Speedway Motorsports Inc. and 704Games have announced a unique promotion that will make both race fans and gamers happy.

In each retail version of the NASCAR Heat 2 video game, buyers will receive a $50 voucher off the purchase of a ticket to any NASCAR race at any of the eight SMI tracks for either the remainder of this season or during the entire 2018 season.

“Our fans can race as their heroes in NASCAR Heat 2 and, with this special offer, watch them perform live at our speedways across the country,” said SMI chief strategy officer Mike Burch.

Fans can use the $50 voucher to purchase a ticket for either a NASCAR Cup, NASCAR Xfinity or Camping World Truck Series race.
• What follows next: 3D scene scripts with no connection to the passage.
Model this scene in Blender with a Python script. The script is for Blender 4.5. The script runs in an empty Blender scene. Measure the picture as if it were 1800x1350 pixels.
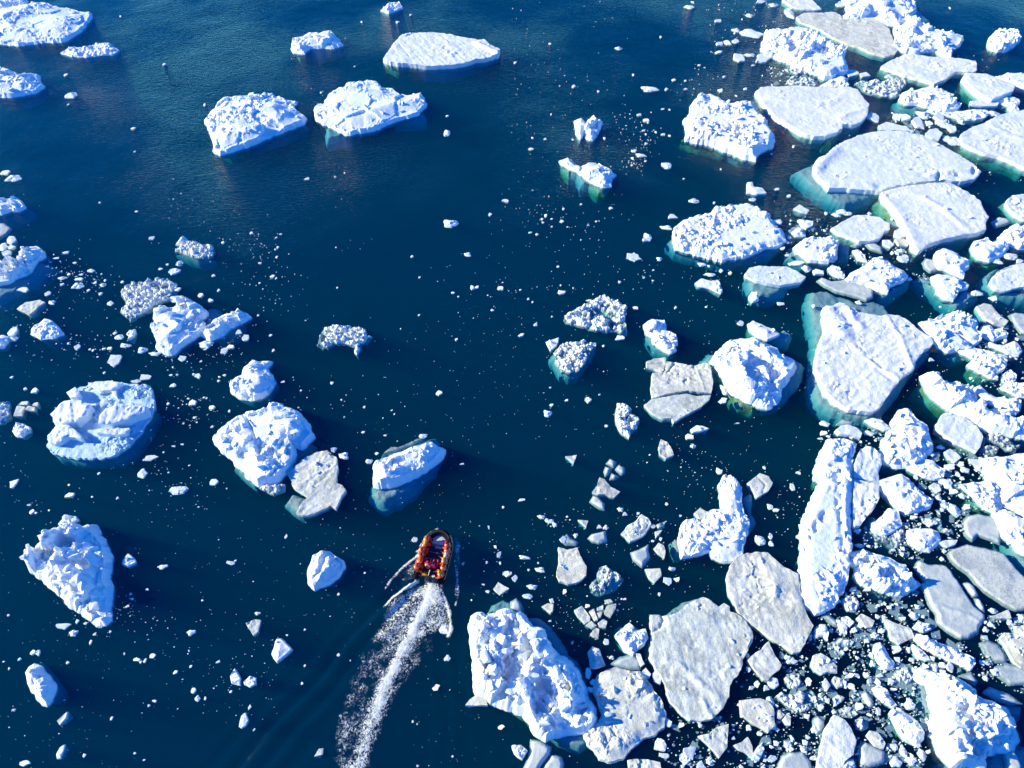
import bpy, bmesh, math, random, time
import numpy as np
from mathutils import Vector, Matrix
from mathutils.geometry import delaunay_2d_cdt
T0 = time.time()
SC = bpy.context.scene
COL = SC.collection
# ---------------------------------------------------------------- camera, light, exposure
PITCH, CAMH, FPX = math.radians(53.0), 55.0, 1216.0
cam = bpy.data.cameras.new("camera"); cam.sensor_width = 36.0; cam.lens = 36.0 * FPX / 1800.0
cam.clip_start = 0.5; cam.clip_end = 6000.0
camo = bpy.data.objects.new("camera", cam); COL.objects.link(camo)
camo.location = (0, 0, CAMH); camo.rotation_euler = (math.radians(90) - PITCH, 0, 0)
SC.camera = camo
SUN_EL, SUN_DIR = math.radians(23.0), Vector((-0.995, 0.10))     # direction on the ground towards the sun
SUN_DIR.normalize()
to_sun = Vector((SUN_DIR.x * math.cos(SUN_EL), SUN_DIR.y * math.cos(SUN_EL), math.sin(SUN_EL)))
sun = bpy.data.lights.new("sun", 'SUN'); sun.energy = 5.0; sun.angle = math.radians(0.53); sun.color = (1.0, 0.93, 0.53)
suno = bpy.data.objects.new("sun", sun); COL.objects.link(suno)
suno.location = to_sun * 200; suno.rotation_euler = to_sun.to_track_quat('Z', 'Y').to_euler()
W = bpy.data.worlds.new("World"); SC.world = W; W.use_nodes = True
nt = W.node_tree; nt.nodes.clear()
sky = nt.nodes.new('ShaderNodeTexSky'); sky.sky_type = 'NISHITA'; sky.sun_disc = False
sky.sun_elevation = SUN_EL; sky.sun_rotation = math.atan2(to_sun.x, to_sun.y)
sky.altitude = 0; sky.air_density = 1.1; sky.dust_density = 0.0; sky.ozone_density = 8.0
bg = nt.nodes.new('ShaderNodeBackground'); bg.inputs[1].default_value = 0.135
wo = nt.nodes.new('ShaderNodeOutputWorld')
hs = nt.nodes.new('ShaderNodeHueSaturation'); hs.inputs['Saturation'].default_value = 1.2
tn = nt.nodes.new('ShaderNodeMix'); tn.data_type = 'RGBA'; tn.blend_type = 'MULTIPLY'; tn.inputs[0].default_value = 1.0; tn.inputs[7].default_value = (.26, .80, 1.22, 1)   # the picture's deep blue sky
nt.links.new(sky.outputs[0], hs.inputs['Color']); nt.links.new(hs.outputs[0], tn.inputs[6]); nt.links.new(tn.outputs[2], bg.inputs[0]); nt.links.new(bg.outputs[0], wo.inputs[0])
vs = SC.view_settings
SC.display_settings.display_device = 'sRGB'; vs.view_transform = 'Standard'; vs.look = 'None'
vs.gamma = 1.0; vs.use_curve_mapping = False; vs.exposure = 0.76
SC.cycles.use_denoising = True; SC.cycles.transparent_max_bounces = 16
SC.cycles.max_bounces = 6; SC.cycles.diffuse_bounces = 3; SC.cycles.glossy_bounces = 2; SC.cycles.volume_bounces = 3
try: SC.cycles.denoiser = 'OPENIMAGEDENOISE'
except Exception: pass

CAM = np.array([0, 0, CAMH]); FW = np.array([0, math.cos(PITCH), -math.sin(PITCH)]); UP = np.array([0, math.sin(PITCH), math.cos(PITCH)])
OFF = {'%d%d' % (r, c): (c * 450.0, (0, 338, 676, 1012)[r]) for r in range(4) for c in range(4)}
def to_px(crop, pts):
    a = np.array(pts.split(), float).reshape(-1, 2) if isinstance(pts, str) else np.array(pts, float).reshape(-1, 2)
    if crop == 'P': return a
    return a / 3.9935 + np.array(OFF[crop])
def ground(px, z=0.0):
    """points of the photograph -> points of the sea at height z"""
    px = np.atleast_2d(px)
    d = FPX * FW[None] + (px[:, :1] - 900.0) * np.array([1.0, 0, 0]) + (675.0 - px[:, 1:2]) * UP[None]
    t = (z - CAMH) / d[:, 2]
    return (CAM + t[:, None] * d)[:, :2]
def mpp(px):
    """metres per photograph pixel at the sea, there"""
    a = ground(px); return float(np.linalg.norm(np.append(a[0], -CAMH)) / math.hypot(FPX, math.hypot(px[0] - 900, px[1] - 675)))

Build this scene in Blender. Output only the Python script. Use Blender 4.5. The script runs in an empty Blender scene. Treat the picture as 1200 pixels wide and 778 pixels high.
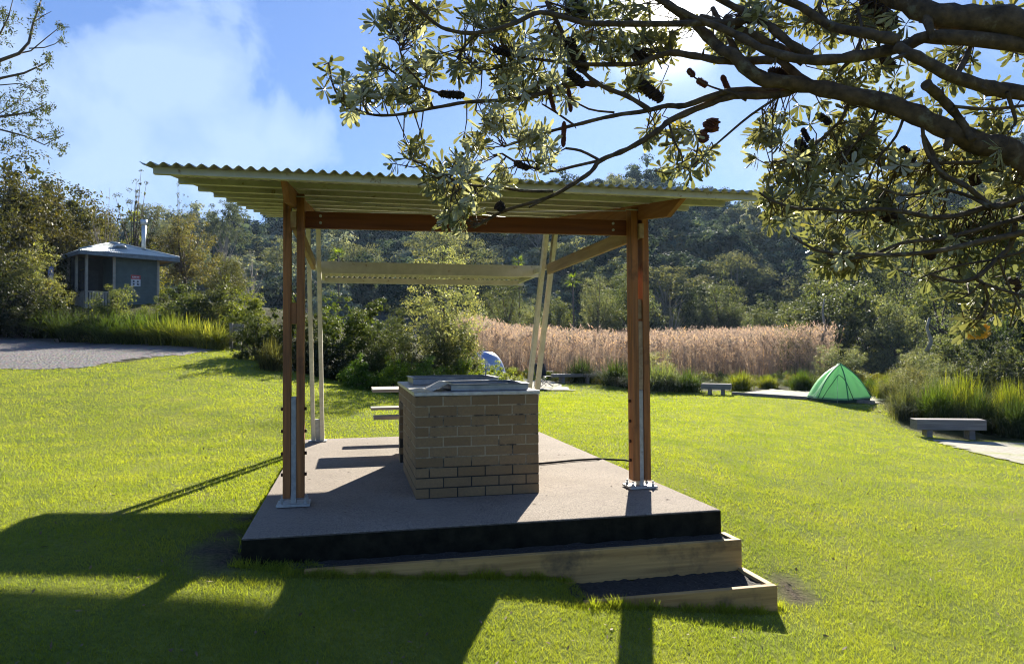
import bpy, math, random
import numpy as np
from mathutils import Matrix, Vector

C = bpy.context.scene
COL = C.collection
rad = math.radians

# ------------------------------------------------------------------ camera
F, PITCH, ROLL, EYE = 835.2, 0.0251, 0.0061, 1.248          # z = 0 is the top of the concrete slab
cp, sp, cr, sr = math.cos(PITCH), math.sin(PITCH), math.cos(ROLL), math.sin(ROLL)
ex, ez0, fw = Vector((1, 0, 0)), Vector((0, -sp, cp)), Vector((0, cp, sp))
ax, ay, az_ = ex * cr - ez0 * sr, ex * sr + ez0 * cr, -fw
cam_d = bpy.data.cameras.new('camera')
cam = bpy.data.objects.new('camera', cam_d)
COL.objects.link(cam)
cam_d.sensor_width = 36
cam_d.lens = F * 36 / 1200
cam_d.clip_start, cam_d.clip_end = 0.05, 3000
M = Matrix((ax, ay, az_)).transposed().to_4x4()
M.translation = (0, 0, EYE)
cam.matrix_world = M
C.camera = cam

# ------------------------------------------------------------------ light
SUN_AZ, SUN_EL = 10.8, 25.0            # azimuth from +Y towards +X
w = bpy.data.worlds.new('World')
C.world = w
w.use_nodes = True
nt = w.node_tree
nt.nodes.clear()
def wn(t, **k):
    n = nt.nodes.new(t)
    for a, b in k.items(): setattr(n, a, b)
    return n
out = wn('ShaderNodeOutputWorld'); bg = wn('ShaderNodeBackground')
sky = wn('ShaderNodeTexSky')
sky.sky_type = 'NISHITA'; sky.sun_disc = False
sky.sun_elevation = rad(SUN_EL); sky.sun_rotation = rad(SUN_AZ)
sky.air_density = 1.0; sky.dust_density = 0.25; sky.ozone_density = 3.0
tc = wn('ShaderNodeTexCoord')
def vmath(op, a, b=None):
    n = wn('ShaderNodeVectorMath', operation=op)
    nt.links.new(a, n.inputs[0])
    if b is not None:
        if isinstance(b, (tuple, list)): n.inputs[1].default_value = b
        else: nt.links.new(b, n.inputs[1])
    return n
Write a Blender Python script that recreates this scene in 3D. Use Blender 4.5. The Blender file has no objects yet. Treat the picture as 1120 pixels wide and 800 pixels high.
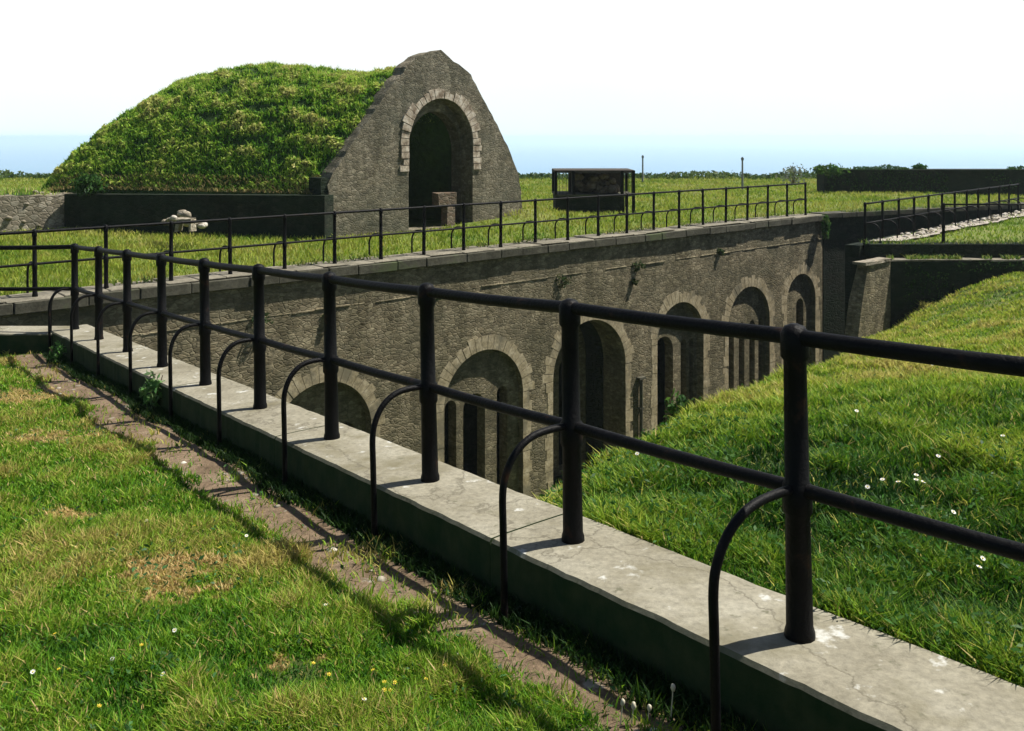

SMI tracks are Atlanta Motor Speedway, Bristol Motor Speedway, Charlotte Motor Speedway, Kentucky Speedway, Las Vegas Motor Speedway, New Hampshire Motor Speedway, Sonoma Raceway and Texas Motor Speedway.

The vouchers cannot be used at any International Speedway Corp. tracks, or independent tracks such as Dover International Speedway, Indianapolis Motor Speedway, Eldora Speedway, Gateway Motorsports Park, Mid-Ohio Sports Car Course, Road America or Canadian Tire Motorsport Park.

NASCAR Heat 2 will be released Sept. 12. Gaming platforms it will be available on include PlayStation 4, Xbox One and Windows PC on Steam. Pre-orders are currently being accepted at retailers.